Discussed at 2026-04-06 blocker review meeting: https://meetbot-raw.fedoraproject.org//blocker-review_matrix_fedoraproject-org/2026-04-06/f44-blocker-review.2026-04-06-16.00.html . We agreed that this and https://bugzilla.redhat.com/show_bug.cgi?id=2453216 , taken together, constitute a subjective violation of https://fedoraproject.org/wiki/Fedora_44_Final_Release_Criteria#Keyboard_layout_configuration : we believe it's likely that, on encountering the Keyboard Layout screen with no choice apparently selected (because of the other bug), a reasonable user expecting a switched layout may well click on their native layout. If they do that, they do not get the switched layout they expected (and which the installer correctly gave them), but an unusable native-only configuration, due to this bug. We agreed that we expect the KDE team to try and improve the overall experience of an install where a switched layout configuration is expected, and any update intended to address this can be marked as fixing one or both bugs. We will re-assess the situation once intended improvements are available for testing.

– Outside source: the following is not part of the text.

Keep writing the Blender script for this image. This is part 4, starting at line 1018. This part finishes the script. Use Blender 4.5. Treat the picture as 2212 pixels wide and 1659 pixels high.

Discussed at 2026-04-23 Fedora 44 Go/No-Go Meeting #2, acting as a blocker review meeting: https://meetbot-raw.fedoraproject.org/meeting_matrix_fedoraproject-org/2026-04-23/f44-final-go-no-go-meeting-2.2026-04-23-18.00.html . This was WAIVED to Fedora 45 Final as a "Difficult to fix blocker bug" per https://fedoraproject.org/wiki/QA:SOP_blocker_bug_process#Exceptional_cases . We note that we're reliant on upstream for a fix here, and upstream tells us it is not trivial to fix this and a correct, safe and tested fix isn't realistically going to be available within a reasonable time frame for the Fedora 44 release. We further note the fact that we *did* get a fix for https://bugzilla.redhat.com/show_bug.cgi?id=2453216 substantially mitigates the impact of this bug, as it makes folks less likely to think they need to select anything on the Keyboard Layouts page. This is waived to Final rather than Beta as the violated criterion is a Final one, so this shouldn't block a Beta release.